Theatrical Woes Mirror Steel's Promethean Strife
Theatrical Woes Mirror Steel's Promethean Strife
CLEVELAND, OH (3/9/2001). Local plans to stage a play about the steel industry's achievements and decline have run into financial troubles-- the same problems that the industry itself is experiencing, reports Thomas Gerdel of Cleveland's Plain Dealer.
The Ensemble Theatre in Cleveland Heights began planning the production more than a year ago. Since then, bankruptcy filings and heavy losses have sapped the steel industry and that, in turn, has hurt the theater group's ability to find money for the play and send its actors and steelworker backers to promote the play to schools and libraries.
Just like steel companies facing hard times, the group has had to cut back. The cast for "Steelbound" has been scaled back from more than 30 to 22. "It's frustrating," says Dorothy Canepari, a trustee of the group and, along with her husband, Bernard, an actor in the play.
Canepari is a paralegal at Oglebay Norton Co., whose Great Lakes vessels haul iron ore and other materials to steel plants. The Oglebay Norton Co. Foundation has donated $3000 for the project, she says. Overall, the theater has raised about $35,000, from local philanthropy groups and steel related businesses and individuals. It remains about $15,000 short of its goal, artistic director Lucia Colombi says.

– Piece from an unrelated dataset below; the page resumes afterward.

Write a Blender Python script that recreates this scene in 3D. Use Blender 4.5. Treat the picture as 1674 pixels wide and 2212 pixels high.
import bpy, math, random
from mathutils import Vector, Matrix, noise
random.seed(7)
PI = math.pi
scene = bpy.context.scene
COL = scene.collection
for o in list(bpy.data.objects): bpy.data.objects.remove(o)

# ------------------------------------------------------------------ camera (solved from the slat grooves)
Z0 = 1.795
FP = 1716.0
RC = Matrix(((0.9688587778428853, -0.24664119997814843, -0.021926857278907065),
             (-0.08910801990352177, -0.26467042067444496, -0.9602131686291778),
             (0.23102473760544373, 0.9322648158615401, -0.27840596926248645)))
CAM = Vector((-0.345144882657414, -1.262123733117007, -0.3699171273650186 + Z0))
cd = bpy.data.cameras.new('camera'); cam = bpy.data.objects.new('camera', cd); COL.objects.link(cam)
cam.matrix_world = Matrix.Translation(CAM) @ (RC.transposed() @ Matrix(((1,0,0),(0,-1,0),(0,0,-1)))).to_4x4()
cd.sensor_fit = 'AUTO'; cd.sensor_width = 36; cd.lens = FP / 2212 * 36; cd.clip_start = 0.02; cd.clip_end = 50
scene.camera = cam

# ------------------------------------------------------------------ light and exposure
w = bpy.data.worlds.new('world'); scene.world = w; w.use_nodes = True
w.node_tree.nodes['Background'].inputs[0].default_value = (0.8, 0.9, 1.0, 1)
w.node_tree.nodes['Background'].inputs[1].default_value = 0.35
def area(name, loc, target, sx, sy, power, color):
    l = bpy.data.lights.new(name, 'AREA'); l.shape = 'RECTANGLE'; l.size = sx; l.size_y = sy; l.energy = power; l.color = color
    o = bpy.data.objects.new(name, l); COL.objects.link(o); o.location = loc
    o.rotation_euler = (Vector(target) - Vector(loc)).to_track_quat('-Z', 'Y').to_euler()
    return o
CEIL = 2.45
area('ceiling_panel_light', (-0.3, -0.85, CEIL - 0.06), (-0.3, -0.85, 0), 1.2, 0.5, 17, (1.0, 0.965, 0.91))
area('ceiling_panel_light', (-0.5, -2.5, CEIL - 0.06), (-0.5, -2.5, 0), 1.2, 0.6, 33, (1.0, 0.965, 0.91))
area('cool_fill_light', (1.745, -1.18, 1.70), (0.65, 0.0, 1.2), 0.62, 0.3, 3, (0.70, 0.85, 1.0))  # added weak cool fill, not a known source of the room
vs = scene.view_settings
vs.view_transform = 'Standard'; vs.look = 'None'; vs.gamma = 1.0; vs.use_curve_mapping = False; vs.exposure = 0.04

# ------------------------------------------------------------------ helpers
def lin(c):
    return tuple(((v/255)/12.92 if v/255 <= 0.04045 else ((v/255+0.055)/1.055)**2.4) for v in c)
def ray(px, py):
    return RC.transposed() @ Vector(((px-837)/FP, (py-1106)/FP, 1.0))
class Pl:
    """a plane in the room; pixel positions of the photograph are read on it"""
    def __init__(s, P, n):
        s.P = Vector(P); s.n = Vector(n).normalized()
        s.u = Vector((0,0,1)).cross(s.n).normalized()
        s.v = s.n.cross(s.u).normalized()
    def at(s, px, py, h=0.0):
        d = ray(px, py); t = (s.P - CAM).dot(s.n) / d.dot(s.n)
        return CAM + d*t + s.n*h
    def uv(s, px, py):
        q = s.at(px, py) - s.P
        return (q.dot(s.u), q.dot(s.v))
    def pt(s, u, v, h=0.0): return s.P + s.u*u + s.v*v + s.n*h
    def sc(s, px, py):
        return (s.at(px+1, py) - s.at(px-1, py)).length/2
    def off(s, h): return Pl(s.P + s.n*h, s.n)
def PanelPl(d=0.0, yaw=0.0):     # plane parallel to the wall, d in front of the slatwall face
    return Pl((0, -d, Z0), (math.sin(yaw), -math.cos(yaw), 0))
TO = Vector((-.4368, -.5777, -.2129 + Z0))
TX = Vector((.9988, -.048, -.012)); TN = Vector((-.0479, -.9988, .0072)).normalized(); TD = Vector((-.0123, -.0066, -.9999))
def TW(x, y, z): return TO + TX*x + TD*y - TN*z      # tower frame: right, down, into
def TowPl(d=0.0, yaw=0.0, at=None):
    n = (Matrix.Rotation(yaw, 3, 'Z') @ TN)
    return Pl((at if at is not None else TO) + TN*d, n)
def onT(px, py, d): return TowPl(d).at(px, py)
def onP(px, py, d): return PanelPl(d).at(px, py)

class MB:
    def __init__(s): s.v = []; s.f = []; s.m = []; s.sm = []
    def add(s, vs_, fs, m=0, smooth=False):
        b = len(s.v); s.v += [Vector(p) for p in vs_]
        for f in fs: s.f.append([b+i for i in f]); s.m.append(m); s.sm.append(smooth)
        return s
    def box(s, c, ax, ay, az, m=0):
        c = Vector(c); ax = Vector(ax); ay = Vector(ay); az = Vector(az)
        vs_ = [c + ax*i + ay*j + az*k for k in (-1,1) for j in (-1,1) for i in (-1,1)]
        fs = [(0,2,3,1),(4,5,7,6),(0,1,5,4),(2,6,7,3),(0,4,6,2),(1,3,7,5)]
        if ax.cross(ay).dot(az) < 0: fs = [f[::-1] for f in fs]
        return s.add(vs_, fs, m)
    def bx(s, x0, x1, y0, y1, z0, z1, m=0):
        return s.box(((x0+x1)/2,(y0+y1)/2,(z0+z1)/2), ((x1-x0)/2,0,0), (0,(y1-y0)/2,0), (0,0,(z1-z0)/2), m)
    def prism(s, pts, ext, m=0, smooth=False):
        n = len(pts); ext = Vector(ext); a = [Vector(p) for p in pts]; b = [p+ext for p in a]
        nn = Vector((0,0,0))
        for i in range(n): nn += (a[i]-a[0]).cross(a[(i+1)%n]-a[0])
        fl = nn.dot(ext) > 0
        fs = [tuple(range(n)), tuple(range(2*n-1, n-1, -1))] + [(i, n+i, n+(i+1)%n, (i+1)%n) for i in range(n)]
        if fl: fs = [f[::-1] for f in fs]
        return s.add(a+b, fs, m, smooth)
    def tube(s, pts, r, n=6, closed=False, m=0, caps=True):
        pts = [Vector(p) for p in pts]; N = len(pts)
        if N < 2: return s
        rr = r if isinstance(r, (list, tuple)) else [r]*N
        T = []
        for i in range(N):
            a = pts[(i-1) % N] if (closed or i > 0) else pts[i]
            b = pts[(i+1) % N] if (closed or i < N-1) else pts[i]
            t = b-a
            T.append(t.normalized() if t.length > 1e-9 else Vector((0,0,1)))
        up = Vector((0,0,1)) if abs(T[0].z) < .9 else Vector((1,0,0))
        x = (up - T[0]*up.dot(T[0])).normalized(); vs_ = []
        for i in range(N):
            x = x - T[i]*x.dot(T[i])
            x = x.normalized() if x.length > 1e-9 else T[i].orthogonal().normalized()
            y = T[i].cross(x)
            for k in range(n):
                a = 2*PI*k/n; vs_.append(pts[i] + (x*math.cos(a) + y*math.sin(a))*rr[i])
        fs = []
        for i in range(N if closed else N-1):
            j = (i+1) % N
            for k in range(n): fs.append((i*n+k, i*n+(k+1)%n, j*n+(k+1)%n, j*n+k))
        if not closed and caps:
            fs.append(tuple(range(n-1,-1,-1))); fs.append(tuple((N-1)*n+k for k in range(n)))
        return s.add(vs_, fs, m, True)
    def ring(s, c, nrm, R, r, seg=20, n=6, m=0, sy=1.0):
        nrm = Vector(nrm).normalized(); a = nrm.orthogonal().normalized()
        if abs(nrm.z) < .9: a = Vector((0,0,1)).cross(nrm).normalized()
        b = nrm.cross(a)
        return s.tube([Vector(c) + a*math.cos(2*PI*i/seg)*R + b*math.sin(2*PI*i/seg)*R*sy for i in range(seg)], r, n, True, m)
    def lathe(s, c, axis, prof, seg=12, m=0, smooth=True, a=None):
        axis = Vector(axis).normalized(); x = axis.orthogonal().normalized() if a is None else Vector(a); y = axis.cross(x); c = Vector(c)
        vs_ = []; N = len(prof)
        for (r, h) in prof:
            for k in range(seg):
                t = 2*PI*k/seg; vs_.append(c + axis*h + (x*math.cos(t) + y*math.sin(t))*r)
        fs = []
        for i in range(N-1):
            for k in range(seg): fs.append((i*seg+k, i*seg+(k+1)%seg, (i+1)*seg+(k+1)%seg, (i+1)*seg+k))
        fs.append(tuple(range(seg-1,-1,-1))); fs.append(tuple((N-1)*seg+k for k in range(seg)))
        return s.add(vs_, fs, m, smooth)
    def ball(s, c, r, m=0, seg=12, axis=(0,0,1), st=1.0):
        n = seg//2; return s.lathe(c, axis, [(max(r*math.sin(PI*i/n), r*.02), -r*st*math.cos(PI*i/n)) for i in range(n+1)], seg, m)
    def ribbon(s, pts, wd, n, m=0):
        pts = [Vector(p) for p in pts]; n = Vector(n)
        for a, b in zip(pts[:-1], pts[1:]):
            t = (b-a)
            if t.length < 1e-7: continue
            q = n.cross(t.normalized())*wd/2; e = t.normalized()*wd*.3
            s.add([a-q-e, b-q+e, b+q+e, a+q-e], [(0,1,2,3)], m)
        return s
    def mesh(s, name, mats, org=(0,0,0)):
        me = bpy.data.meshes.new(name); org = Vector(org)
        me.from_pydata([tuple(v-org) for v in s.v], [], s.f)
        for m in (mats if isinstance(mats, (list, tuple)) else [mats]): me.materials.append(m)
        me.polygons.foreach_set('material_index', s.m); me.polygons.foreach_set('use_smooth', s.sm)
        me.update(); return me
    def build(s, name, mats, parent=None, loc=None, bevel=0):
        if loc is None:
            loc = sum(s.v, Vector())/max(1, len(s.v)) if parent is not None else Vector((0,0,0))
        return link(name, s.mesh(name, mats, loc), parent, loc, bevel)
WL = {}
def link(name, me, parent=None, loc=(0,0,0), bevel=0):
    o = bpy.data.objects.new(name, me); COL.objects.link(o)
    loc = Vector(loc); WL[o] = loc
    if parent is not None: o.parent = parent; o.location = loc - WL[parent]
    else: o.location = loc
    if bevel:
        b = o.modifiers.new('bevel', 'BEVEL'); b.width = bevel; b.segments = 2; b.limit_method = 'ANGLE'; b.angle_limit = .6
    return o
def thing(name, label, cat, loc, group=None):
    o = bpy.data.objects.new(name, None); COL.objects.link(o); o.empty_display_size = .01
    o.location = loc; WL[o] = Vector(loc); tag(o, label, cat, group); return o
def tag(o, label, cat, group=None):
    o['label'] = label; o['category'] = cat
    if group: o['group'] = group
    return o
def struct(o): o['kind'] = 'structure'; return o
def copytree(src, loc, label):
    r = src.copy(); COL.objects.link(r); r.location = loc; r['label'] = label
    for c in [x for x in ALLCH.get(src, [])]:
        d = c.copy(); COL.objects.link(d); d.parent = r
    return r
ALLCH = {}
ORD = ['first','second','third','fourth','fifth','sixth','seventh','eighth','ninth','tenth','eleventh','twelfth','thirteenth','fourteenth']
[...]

Colombi had expected more support from local steel-related businesses, but that's been difficult to find. "Under normal circumstances, we might have done something," says Dave Gardner of Cleveland-Cliffs Inc., an iron-ore supplier that was approached for a donation. "But with all the cost-cutting, we decided not to participate." Just this week, Cliffs reported it is cutting its headquarters staff by 35 workers, or 23%.
Despite the financial shortfall, the group still plans to perform the play on schedule, beginning April 27. Plans for visits to classrooms and libraries to talk about the industry, however, may be affected.
The opening night of the play already has been bought out by the United Labor Agency, a private, nonprofit group that is helping the performance. David Megenhardt, executive director, says the agency also will sponsor a forum immediately after the performance to discuss local LTV Steel's bankruptcy situation.
"Steelbound" debuted in September 1999 in a gutted iron foundry in Bethlehem, PA. It was funded in part by a $25,000 grant from the Bethlehem Steel Foundation. Bethlehem Steel, although still headquartered in the town, no longer makes steel there.
The script is adapted from the Greek tragedy "Prometheus Bound," in which the god Prometheus is bound to a rock and tortured for giving humanity the gift of fire. In "Steelbound," the modern-day god is a former steel worker bound to a massive 27-ton steel ladle because he's unwilling to leave and accept the closing of the mill. Workers, managers, and townspeople talk about the mill's impact on their lives, says Bette Kovach, a Bethlehem Steel spokeswoman who took part in the original production. "The play recognizes the heroic achievements of the steel industry and its workers," she says, "but it also laments a way of life that is passing and looks at where we go from here."